In the recent case of U.S. v. Windsor, 133 S.Ct. 2675 (2013), the United States Supreme Court struck down a major provision of the federal Defense of Marriage Act (DOMA). This was a sea change in the law, and many observers believe this will usher in same-sex marriage as a constitutional right.

DOMA was passed by Congress in 1996, just as many states were engaging in public and legislative debates regarding same-sex marriage. The law has two key provisions; first, it provides that no state is required to give effect to a same-sex marriage granted by the law of any other state. See Windsorat 2682, and 28 U.S.C. § 1738C. Second, it defined “marriage” as follows: In determining the meaning of any Act of Congress, or of any ruling, regulation, or interpretation of the various administrative bureaus and agencies of the United States, the word ‘marriage’ means only a legal union between one man and one woman as husband and wife, and the word ‘spouse’ refers only to a person of the opposite sex who is a husband or a wife.” 1 U.S.C.A. § 7. This second provision, while not banning same-sex marriages granted by states, did preclude the protection and benefits afforded by marital status in over 1,000 federal laws. Windsor at 1683. It is this latter provision that has been struck by the Supreme Court.

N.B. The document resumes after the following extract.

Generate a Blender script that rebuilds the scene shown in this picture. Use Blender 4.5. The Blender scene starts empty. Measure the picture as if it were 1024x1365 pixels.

The facts of Windsor reflect some of the issues at stake in the debate over permitting same-sex marriage: In 1963, two women (Edith Windsor and Thea Spyer) began a

long-term relationship; in 2007, the couple was married in Canada, but remained residents of New York state. In 2009, Thea died, having left her entire estate to Edith. Windsor at 2683. Under the Tax Code, Edith was required to pay inheritance taxes upon receipt of the estate, because she was not considered a spouse of Thea, which status would have barred any tax on the passing of the inheritance. See 26 U.S.C. § 2056(a). Edith Windsor then filed a lawsuit to obtain a refund of the $363,053 she paid in taxes. Windsor at 2683. The District Court awarded Edith back taxes, and this award was upheld on appeal to the Circuit Court. Ultimately, the Supreme Court affirmed the award of back taxes, finding the definition of marriage in the statute to be unconstitutional; because the marriage between Edith and Thea was valid in the State of New York, the IRS could not levy inheritance taxes against Edith as Thea’s surviving spouse.